## Given problem:
Write out the lines from the top of the material through the line with "the fence', rs)", exactly and with nothing added.

### Dataset extract ###

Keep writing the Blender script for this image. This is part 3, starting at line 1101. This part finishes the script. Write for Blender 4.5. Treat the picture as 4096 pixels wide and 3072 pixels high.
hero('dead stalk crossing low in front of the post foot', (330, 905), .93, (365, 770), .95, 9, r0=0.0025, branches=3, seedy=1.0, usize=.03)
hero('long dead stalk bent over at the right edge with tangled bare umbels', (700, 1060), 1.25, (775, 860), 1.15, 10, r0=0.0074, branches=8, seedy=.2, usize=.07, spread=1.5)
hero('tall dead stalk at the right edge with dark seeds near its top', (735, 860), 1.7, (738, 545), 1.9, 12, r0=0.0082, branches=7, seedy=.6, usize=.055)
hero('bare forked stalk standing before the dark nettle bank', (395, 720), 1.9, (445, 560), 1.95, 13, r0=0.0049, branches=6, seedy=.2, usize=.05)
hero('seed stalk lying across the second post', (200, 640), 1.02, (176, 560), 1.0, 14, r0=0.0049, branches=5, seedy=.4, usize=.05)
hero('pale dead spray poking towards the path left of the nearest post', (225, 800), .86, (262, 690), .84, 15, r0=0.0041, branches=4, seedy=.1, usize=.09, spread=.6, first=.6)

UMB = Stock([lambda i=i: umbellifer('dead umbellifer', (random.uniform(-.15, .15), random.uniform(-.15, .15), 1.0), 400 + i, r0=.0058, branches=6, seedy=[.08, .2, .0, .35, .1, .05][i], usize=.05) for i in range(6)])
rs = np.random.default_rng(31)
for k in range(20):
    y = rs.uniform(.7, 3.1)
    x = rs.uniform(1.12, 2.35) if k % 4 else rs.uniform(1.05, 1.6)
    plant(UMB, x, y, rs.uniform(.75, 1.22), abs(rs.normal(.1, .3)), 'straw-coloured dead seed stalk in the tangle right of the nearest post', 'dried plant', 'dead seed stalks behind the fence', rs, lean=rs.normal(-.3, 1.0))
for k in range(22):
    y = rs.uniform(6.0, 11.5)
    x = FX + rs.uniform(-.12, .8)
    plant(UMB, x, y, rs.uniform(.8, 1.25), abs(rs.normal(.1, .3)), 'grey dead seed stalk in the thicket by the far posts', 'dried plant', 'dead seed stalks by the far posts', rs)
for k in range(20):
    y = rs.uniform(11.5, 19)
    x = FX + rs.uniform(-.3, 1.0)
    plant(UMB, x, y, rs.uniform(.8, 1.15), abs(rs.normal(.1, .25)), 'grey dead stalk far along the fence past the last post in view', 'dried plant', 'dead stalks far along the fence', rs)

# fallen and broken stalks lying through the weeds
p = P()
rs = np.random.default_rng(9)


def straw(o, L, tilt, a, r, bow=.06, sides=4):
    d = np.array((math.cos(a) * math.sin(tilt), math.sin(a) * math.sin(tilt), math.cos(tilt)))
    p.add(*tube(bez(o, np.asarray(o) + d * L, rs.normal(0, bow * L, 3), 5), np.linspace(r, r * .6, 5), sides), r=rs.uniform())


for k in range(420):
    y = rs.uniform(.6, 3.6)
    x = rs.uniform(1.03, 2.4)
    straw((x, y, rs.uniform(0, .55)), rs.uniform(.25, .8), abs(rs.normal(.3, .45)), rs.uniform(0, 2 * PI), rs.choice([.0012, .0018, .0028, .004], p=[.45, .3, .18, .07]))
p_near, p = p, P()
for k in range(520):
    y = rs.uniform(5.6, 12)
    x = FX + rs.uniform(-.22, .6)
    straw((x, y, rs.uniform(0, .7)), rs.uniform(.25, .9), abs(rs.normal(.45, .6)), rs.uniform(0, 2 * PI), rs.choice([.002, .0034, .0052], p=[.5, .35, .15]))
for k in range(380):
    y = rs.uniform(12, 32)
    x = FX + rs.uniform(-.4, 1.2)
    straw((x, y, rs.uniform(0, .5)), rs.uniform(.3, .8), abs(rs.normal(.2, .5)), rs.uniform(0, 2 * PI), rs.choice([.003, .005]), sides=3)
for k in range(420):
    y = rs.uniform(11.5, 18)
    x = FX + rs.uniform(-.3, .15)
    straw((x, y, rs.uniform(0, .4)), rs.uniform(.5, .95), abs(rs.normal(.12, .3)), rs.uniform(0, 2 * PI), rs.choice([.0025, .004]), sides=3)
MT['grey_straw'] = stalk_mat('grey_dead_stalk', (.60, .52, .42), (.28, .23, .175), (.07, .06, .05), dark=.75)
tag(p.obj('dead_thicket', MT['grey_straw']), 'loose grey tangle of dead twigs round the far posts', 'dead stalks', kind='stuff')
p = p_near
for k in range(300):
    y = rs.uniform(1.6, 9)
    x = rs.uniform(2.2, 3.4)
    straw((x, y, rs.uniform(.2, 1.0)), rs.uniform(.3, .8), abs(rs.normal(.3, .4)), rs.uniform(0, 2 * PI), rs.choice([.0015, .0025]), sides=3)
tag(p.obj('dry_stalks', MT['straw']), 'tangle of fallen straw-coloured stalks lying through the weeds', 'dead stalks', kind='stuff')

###

## Full response:
Keep writing the Blender script for this image. This is part 3, starting at line 1101. This part finishes the script. Write for Blender 4.5. Treat the picture as 4096 pixels wide and 3072 pixels high.
hero('dead stalk crossing low in front of the post foot', (330, 905), .93, (365, 770), .95, 9, r0=0.0025, branches=3, seedy=1.0, usize=.03)
hero('long dead stalk bent over at the right edge with tangled bare umbels', (700, 1060), 1.25, (775, 860), 1.15, 10, r0=0.0074, branches=8, seedy=.2, usize=.07, spread=1.5)
hero('tall dead stalk at the right edge with dark seeds near its top', (735, 860), 1.7, (738, 545), 1.9, 12, r0=0.0082, branches=7, seedy=.6, usize=.055)
hero('bare forked stalk standing before the dark nettle bank', (395, 720), 1.9, (445, 560), 1.95, 13, r0=0.0049, branches=6, seedy=.2, usize=.05)
hero('seed stalk lying across the second post', (200, 640), 1.02, (176, 560), 1.0, 14, r0=0.0049, branches=5, seedy=.4, usize=.05)
hero('pale dead spray poking towards the path left of the nearest post', (225, 800), .86, (262, 690), .84, 15, r0=0.0041, branches=4, seedy=.1, usize=.09, spread=.6, first=.6)

UMB = Stock([lambda i=i: umbellifer('dead umbellifer', (random.uniform(-.15, .15), random.uniform(-.15, .15), 1.0), 400 + i, r0=.0058, branches=6, seedy=[.08, .2, .0, .35, .1, .05][i], usize=.05) for i in range(6)])
rs = np.random.default_rng(31)
for k in range(20):
    y = rs.uniform(.7, 3.1)
    x = rs.uniform(1.12, 2.35) if k % 4 else rs.uniform(1.05, 1.6)
    plant(UMB, x, y, rs.uniform(.75, 1.22), abs(rs.normal(.1, .3)), 'straw-coloured dead seed stalk in the tangle right of the nearest post', 'dried plant', 'dead seed stalks behind the fence', rs, lean=rs.normal(-.3, 1.0))
for k in range(22):
    y = rs.uniform(6.0, 11.5)
    x = FX + rs.uniform(-.12, .8)
    plant(UMB, x, y, rs.uniform(.8, 1.25), abs(rs.normal(.1, .3)), 'grey dead seed stalk in the thicket by the far posts', 'dried plant', 'dead seed stalks by the far posts', rs)
for k in range(20):
    y = rs.uniform(11.5, 19)
    x = FX + rs.uniform(-.3, 1.0)
    plant(UMB, x, y, rs.uniform(.8, 1.15), abs(rs.normal(.1, .25)), 'grey dead stalk far along the fence past the last post in view', 'dried plant', 'dead stalks far along the fence', rs)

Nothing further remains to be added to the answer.